For a body of work that is so intensely saturated with spiritual quandaries and grave intellectualism, Fujimura’s paintings are surprisingly lithe and easy to look at. His palette is restricted mostly to neutral tones, shades of blue, and pure, bright gold with splashes of softened technicolor. In the show’s title piece, “Golden Sea” (2011), a textured ground of cerulean, black, turquoise, and dusty rose is filtered through a veil of erratic gold tiles which harken back to those seen in Japanese byobu and Renaissance triptychs. Yet unlike their traditional predecessors, Fujimura’s surfaces are far from pristine; rather, they are scumbled and full of holes, mercurial and fraught but still lovely, like sunlight reflecting off tumultuous surf. One of Fujimura’s great strengths—in this painting and in others such as “Golden Sea Ruby” (2013)— is that he has not only made a referential use of gold feel innovative, but that he has retained the metal’s richness while simultaneously showing us just how earthly, and how disarmingly human, it can be. This is not the gold of royal bling but rather that of a careworn chalice, combining the pathos of an ancient utensil with the intensity of the hieratic rite.
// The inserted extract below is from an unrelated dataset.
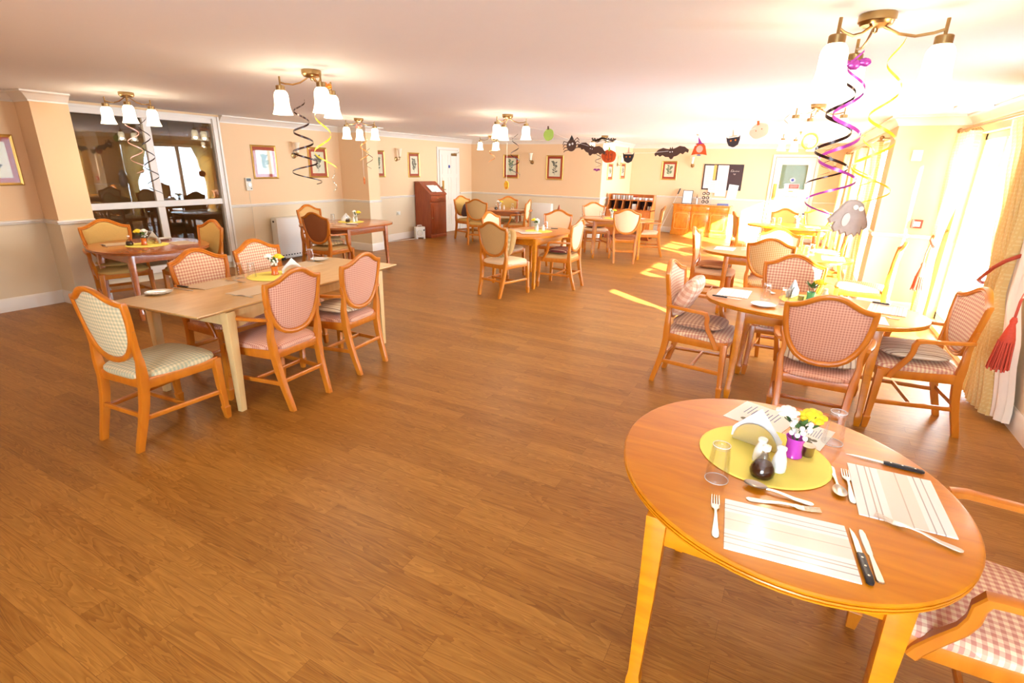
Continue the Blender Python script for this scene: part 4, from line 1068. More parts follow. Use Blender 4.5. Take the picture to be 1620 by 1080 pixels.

The smaller “sketches” on view in the project room of the gallery are, unfortunately, less engaging. Works such as “Golden Sky” (2013) and “Golden Psalm” (2013) feel too laborious and too neatly tied-up; they lack the openness and imperfection found in Fujimura’s other pieces, and as such fail to fully engage the viewer. Fujimura’s most successful paintings are those in which he embraces the longing and fear that accompany the search for resolution. In such pieces, to borrow the apt words of Eliot, there is “an easy commerce of the old and the new,” each form is “exact without vulgarity… precise but not pedantic, a complete consort dancing together.” Viewing them is an aesthetic experience not to be missed.